— Begin Given data —

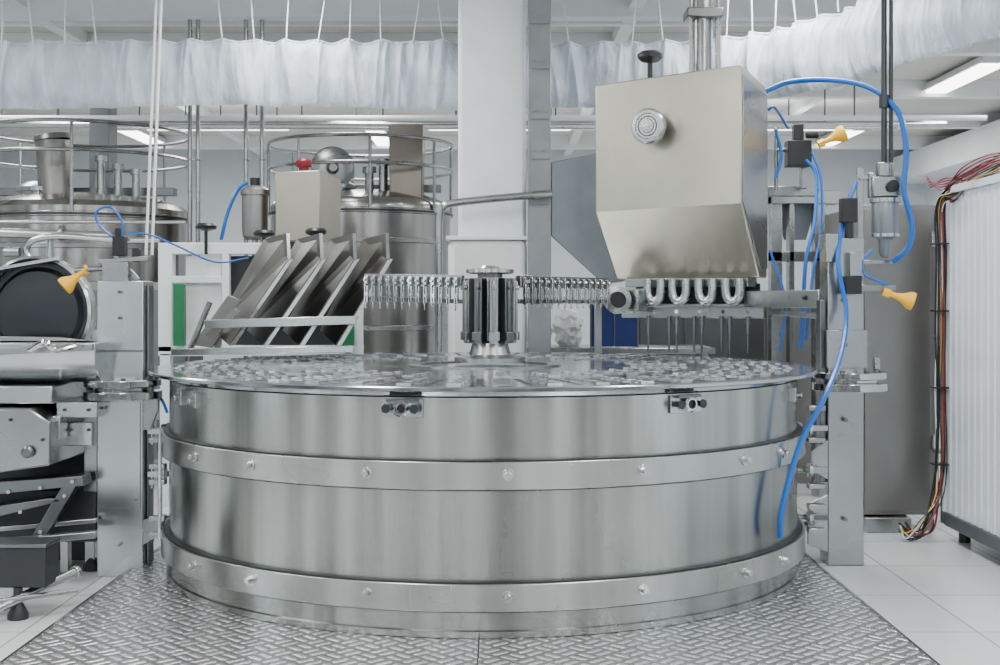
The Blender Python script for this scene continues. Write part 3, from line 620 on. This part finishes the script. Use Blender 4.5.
for px,w_ in ((768,11),(786,5),(811,12)):
    m.box((XX(px,8.2),2.1,FL+.001),(XX(px+w_,8.2),2.2,ZZ(192,8.2)))
m.box((XX(768,8.2),2.08,ZZ(205,8.2)),(XX(835,8.2),2.22,ZZ(192,8.2))); m.box((XX(768,8.2),2.1,ZZ(262,8.2)),(XX(825,8.2),2.2,ZZ(252,8.2)))
part(rf,'frame',m,S_GEN,.004)
part(rf,'funnel_box',MB().hexa([P(784,240,8.25),P(806,240,8.25),P(806,240,8.6),P(784,240,8.6)],[P(772,200,8.25),P(818,200,8.25),P(818,200,8.7),P(772,200,8.7)]),S_BLUE,.004)
part(rf,'rear_panel',MB().box((XX(822,8.6),2.62,FL+.01),(XX(862,8.6),2.66,ZZ(215,8.6))).box((XX(768,8.6),2.62,FL+.01),(XX(822,8.6),2.66,ZZ(300,8.6))),S_CAB,.004)
hose([P(766,91,6.95),P(790,82,6.9),P(830,80,6.7),P(870,88,6.4),P(898,112,6.25),P(906,150,6.2),P(904,190,6.2),P(912,225,6.2),P(908,248,6.2),P(893,262,6.25)],.014,'thick blue pneumatic hose arching from hopper to regulator')
hose([P(856,182,6.2),P(846,210,6.1),P(838,260,5.95),P(846,310,5.9),P(842,350,5.7),P(828,390,5.4),ondrum(802,440,1.52),ondrum(789,480,1.50),ondrum(781,515,1.495),ondrum(780,538,1.49)],.012,'thick blue hose running down beside the drum')
hose([P(806,160,7.3),P(816,175,7.25),P(815,220,7.1),P(806,260,7.0),P(803,310,7.0),P(800,348,7.0)],.011)
hose([P(812,152,7.3),P(821,180,7.25),P(821,230,7.15),P(812,280,7.0),P(806,340,7.0)],.008)
hose([P(768,110,7.0),P(775,108,7.0),P(788,128,7.3)],.008)
hose([P(872,250,6.1),P(862,262,6.0),P(866,275,5.95),P(888,285,5.9)],.007)
hose([P(770,250,6.9),P(785,300,6.9),P(780,350,6.9)],.007)
hose([P(776,130,7.3),P(781,155,7.3),P(776,178,7.3)],.010)
# ---------------------------------------------------------------- steel cabinet
cb=thing('steel_cabinet','tall brushed stainless steel cabinet on short legs','cabinet',(2.13,1.1,FL))
x0,x1=XX(862,6.9),XX(936,6.9)
part(cb,'cabinet_body',MB().box((x0,.9,ZZ(515,6.9)),(x1,1.7,ZZ(205,6.9))),S_CAB,.005)
part(cb,'door',MB().box((x0+.01,.888,ZZ(511,6.9)),(x1-.03,.899,ZZ(209,6.9))),S_CAB,.003)
part(cb,'lower_box',MB().box((x0+.0,.84,FL+.001),(x0+.25,1.6,ZZ(516,6.9))),S_GEN,.003)
part(cb,'leg',MB().box((x1-.045,.92,FL+.001),(x1-.01,.955,ZZ(515,6.9))),S_GEN)
part(cb,'hinge',[MB().cyl((x1-.02,.885,1.5),(x1-.02,.885,1.58),.01),MB().cyl((x1-.02,.885,.4),(x1-.02,.885,.48),.01)],S_LITE)
part(cb,'door_latch',MB().box((x0+.06,.868,.80),(x0+.09,.887,.90)).cyl((x0+.075,.868,.87),(x0+.075,.86,.87),.01),S_LITE,.002)
# ---------------------------------------------------------------- white ribbed unit
wu=thing('ribbed_panel_unit','white ribbed insulated panel unit on a grey base frame','panel unit',(2.8,-.4,FL))
poly=[]; y0,y1=-2.2,.68; n=34
for i in range(n):
    ya=y1-(y1-y0)*i/n; L=(y1-y0)/n
    poly+=[(2.34,ya,.10),(2.34,ya-L*.62,.10),(2.352,ya-L*.70,.10),(2.352,ya-L*.92,.10)]
poly+=[(2.34,y0,.10),(3.3,y0,.10),(3.3,y1,.10)]
part(wu,'ribbed_panel',MB().prism(poly,(0,0,1.66)),PANEL)
part(wu,'base_frame',MB().box((2.33,y0,.03),(3.3,y1,.098)),S_GREY,.004)
part(wu,'top_trim',MB().box((2.325,y0,1.761),(3.3,y1+.01,1.80)).box((2.325,y1+.001,.10),(2.36,y1+.02,1.80)),WHITE,.003)
for yy in (y0+.1,-.7,y1-.1): part(wu,'foot',[MB().cyl((2.4,yy,FL+.001),(2.4,yy,.03),.03),MB().cyl((3.2,yy,FL+.001),(3.2,yy,.03),.03)],DGREY)
cbl=thing('cable_bundle','vertical bundle of dark and coloured electrical cables beside the cabinet','cables',P(925,545,6.5))
part(cbl,'cable_tray',MB().box((XX(939,6.8),.72,.03),(XX(948,6.8),.78,1.62)).box((XX(932,6.8),.715,.40),(XX(948,6.8),.80,.42)).box((XX(932,6.8),.715,1.0),(XX(948,6.8),.80,1.02)),S_GEN,label='narrow vertical metal cable tray')
mats=[BLACK,BLACK,COPW,S_GREY,ORA,BLACK,BLACK,WPL,BLACK,YEL,BLACK,WPL,COPW,BLACK]
for i,mt in enumerate(mats):
    o1=(i%7-3)*1.5; jj=lambda s_: (random.random()-.5)*s_
    pts_=[P(1000,156+i*1.2+jj(4),6.0),P(975+jj(6),168+i*1.2+jj(6),6.3),P(954+jj(6),182+i*1.5,6.55),P(941+o1,204+jj(8),6.65),P(941+o1+jj(2),260,6.66),P(941+o1+jj(3),330,6.66),P(941+o1+jj(3),400,6.66),P(941+o1+jj(3),460,6.66),P(936+o1+jj(6),500+jj(6),6.64),P(926+jj(14),526+jj(10),6.58),P(912+jj(14),536+jj(10),6.58),P(902+jj(10),528+jj(14),6.62)]
    part(cbl,'electrical_cable',MB().tube(pts_,.0032 if i%4 else .0055,7,7),mt)
for z in (.35,.75,1.15,1.5):
    part(cbl,'cable_tie',MB().box((XX(934,6.64),.618,z),(XX(948,6.64),.70,z+.008)),BLACK,.001)
for i in range(5):
    pts_=[P(926+i,176+i*3,6.75),P(942+i,190-i*3,6.5),P(962+i,168+i*3,6.3),P(985,156+i*3,6.1),P(1004,152+i*2,5.95)]
    part(cbl,'electrical_cable',MB().tube(pts_,.0038,7,7),COPW)
# ---------------------------------------------------------------- left machine
lm=thing('feeding_machine','stainless steel feeding machine with round guard and conveyor troughs','machine',(-2.3,0,FL))
q=P(42,312,6.3)
part(lm,'round_guard',MB().lathe(q,[(.27,.0),(.275,.01),(.275,.10),(.262,.11),(.255,.10),(.255,.02),(.24,.015),(.05,.012),(.002,.012)],64,(0,-1,0)),S_LITE,label='steel rim of the round guard')
part(lm,'guard_face',MB().lathe(q+Vector((0,-.015,0)),[(.252,0),(.252,.03),(.23,.034),(.22,.030),(.20,.05),(.10,.06),(.002,.062)],64,(0,-1,0)),S_DARK,label='dark brushed round guard face')
part(lm,'guard_strut',MB().beam(P(-20,272,6.15),P(60,258,6.2),.03,.015),S_LITE)
def trough(py0,py1,d,dep,xa_,xb_):
    z1=ZZ(py0,d); z0=ZZ(py1,d); y=d-6; m=MB()
    pr=[Vector((xa_,y+dep,z1)),Vector((xa_,y,z1))]
    for k in range(9):
        a=k/8*math.pi/2; pr.append(Vector((xa_,y+(1-math.cos(a))*.12,z1-.02-(z1-.02-z0)*math.sin(a))))
    pr.append(Vector((xa_,y+dep,z0)))
    return m.prism(pr,(xb_-xa_,0,0))
part(lm,'trough',trough(343,384,5.6,.55,XX(-40,5.6),XX(95,5.6)),S_LITE,.004)
part(lm,'trough_lip',MB().beam(P(-40,353,5.56),P(93,347,5.56),.025,.03),S_GEN,.003)
part(lm,'upper_tray',MB().hexa([P(-40,341,5.7),P(95,341,5.7),P(95,341,6.15),P(-40,341,6.15)],[P(-40,336,5.7),P(60,337,5.7),P(60,337,6.15),P(-40,336,6.15)]),S_GEN,.003)
part(lm,'beam_housing',bxp(MB(),-40,386,52,404,5.58,.6),S_LITE,.006)
part(lm,'inner_panel',bxp(MB(),-40,380,96,560,6.1,.05),DGREY)
m=MB(); m.prism([P(-40,408,5.5),P(30,409,5.5),P(50,422,5.5),P(50,466,5.5),P(-40,478,5.5)],(0,.5,0)); part(lm,'gearbox',m,S_GEN,.008)
part(lm,'drive_block',[bxp(MB(),56,402,97,418,5.65,.3),bxp(MB(),66,422,92,446,5.72,.3),bxp(MB(),52,416,60,440,5.6,.1)],S_LITE,.005)
part(lm,'drive_hub',MB().lathe(P(28,452,5.49),[(.026,0),(.026,.014),(.018,.02),(.002,.02)],28,(0,-1,0)),S_MID)
for px,py in ((64,410),(88,410),(70,430),(88,430),(10,420),(42,440)):
    dd=5.65 if py<420 and px>50 else (5.72 if px>50 else 5.5)
    part(lm,'housing_bolt',MB().cyl(P(px,py,dd),P(px,py,dd-.012),.007,n=6),S_DARK)
part(lm,'hand_lever',MB().tube([P(30,350,5.5),P(45,342,5.45),P(55,350,5.45),P(75,346,5.5)],.012,10),S_MIR)
part(lm,'lower_housing',bxp(MB(),-40,490,96,542,5.75,.4),DGREY,.006,'dark painted lower housing')
part(lm,'sloping_frame',[MB().prism([P(-40,484,5.6),P(82,476,5.6),P(84,486,5.6),P(-40,498,5.6)],(0,.12,0)),MB().prism([P(-40,512,5.6),P(50,498,5.6),P(66,500,5.6),P(-40,526,5.6)],(0,.10,0)),MB().prism([P(62,486,5.6),P(76,486,5.6),P(40,545,5.6),P(26,545,5.6)],(0,.08,0))],S_MID,.004,'heavy dark sloping frame member')
part(lm,'frame_bolt',[MB().cyl(P(px,py,5.6),P(px,py,5.585),.009,n=6) for px,py in ((8,492),(40,488),(72,482),(20,512),(64,496),(40,532))],S_LITE)
part(lm,'stacked_rail',[MB().beam(P(-40,546,5.5),P(97,534,5.6),.05,.03),MB().beam(P(-40,532,5.62),P(97,520,5.7),.04,.02)],S_GEN,.003)
part(lm,'housing_leg',[MB().box((XX(60,5.8),-.2,FL+.01),(XX(68,5.8),-.15,ZZ(530,5.8))),MB().box((XX(86,5.9),-.12,FL+.01),(XX(96,5.9),-.06,ZZ(470,5.9)))],S_GEN,.003)
part(lm,'foot_beam',MB().box((XX(-60,5.0),-1.0,ZZ(588,5.0)),(XX(46,5.0),-.85,ZZ(548,5.0))),DGREY,.004,'heavy dark square foot beam')
part(lm,'foot_beam_cap',MB().box((XX(-60,4.99),-1.01,ZZ(548,5.0)+.001),(XX(47,5.0),-.85,ZZ(544,5.0))),S_MID,.002)
part(lm,'diagonal_pipe',MB().cyl(P(-40,626,4.8),P(76,572,5.2),.020).cyl(P(74,572.8,5.19),P(78,571,5.21),.025),S_LITE,.004,'long bare steel rod')
part(lm,'tie_rod',MB().cyl(P(-20,604,4.9),P(78,590,5.1),.010),S_GEN)
for px in (18,92):
    dd=5.0 if px<50 else 5.9; x=XX(px,dd); y=dd-6; zt_=ZZ(588,dd) if px<50 else ZZ(545,dd)
    part(lm,'levelling_foot',MB().cyl((x,y,FL+.03),(x,y,zt_),.018).lathe((x,y,FL+.001),[(.04,0),(.04,.02),(.02,.06),(.002,.06)],20),DGREY)
bm_=thing('pipe_manifold','horizontal stainless pipework with clamps running along the tanks','pipework',(XX(90,8.2),2.2,1.4))
part(bm_,'pipe_run',[MB().tube([P(-30,232,8.2),P(40,234,8.2),P(110,236,8.2)],.03,12,3),MB().tube([P(32,262,8.1),P(26,250,8.1),P(34,240,8.1),P(60,236,8.1),P(120,240,8.1),P(160,240,8.1)],.02,12,6),MB().cyl(P(-30,222,8.3),P(186,222,8.3),.012),MB().cyl(P(50,236,8.2),(XX(50,8.2),2.2,FL+.001),.02)],S_LITE)
part(bm_,'pipe_clamp',[MB().cyl(P(60,233,8.2),P(64,233,8.2),.05),MB().cyl(P(-10,232,8.2),P(-4,232,8.2),.05),MB().cyl(P(5,252,8.1),P(20,252,8.1),.03)],S_GEN)
bt=thing('rear_work_cabinet','stainless steel cabinet with doors standing in front of the tank','cabinet',(XX(70,8.4),2.4,FL))
for a,b in ((-60,60),(62,190)):
    part(bt,'cabinet_body',bxp(MB(),a,282,b,420,8.35,.38),S_CAB,.006)
    part(bt,'door',bxp(MB(),a+4,290,b-4,412,8.33,.018),S_MID,.004)
part(bt,'leg',[MB().box((XX(px,8.4),2.45,FL+.001),(XX(px,8.4)+.05,2.5,ZZ(420,8.35))) for px in (-50,60,180)],S_GEN)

— End Given data —

**Task requirements**
For this exercise, gather every line of the data that contains the word "from".

**Written reply**
The Blender Python script for this scene continues. Write part 3, from line 620 on. This part finishes the script. Use Blender 4.5.
hose([P(766,91,6.95),P(790,82,6.9),P(830,80,6.7),P(870,88,6.4),P(898,112,6.25),P(906,150,6.2),P(904,190,6.2),P(912,225,6.2),P(908,248,6.2),P(893,262,6.25)],.014,'thick blue pneumatic hose arching from hopper to regulator')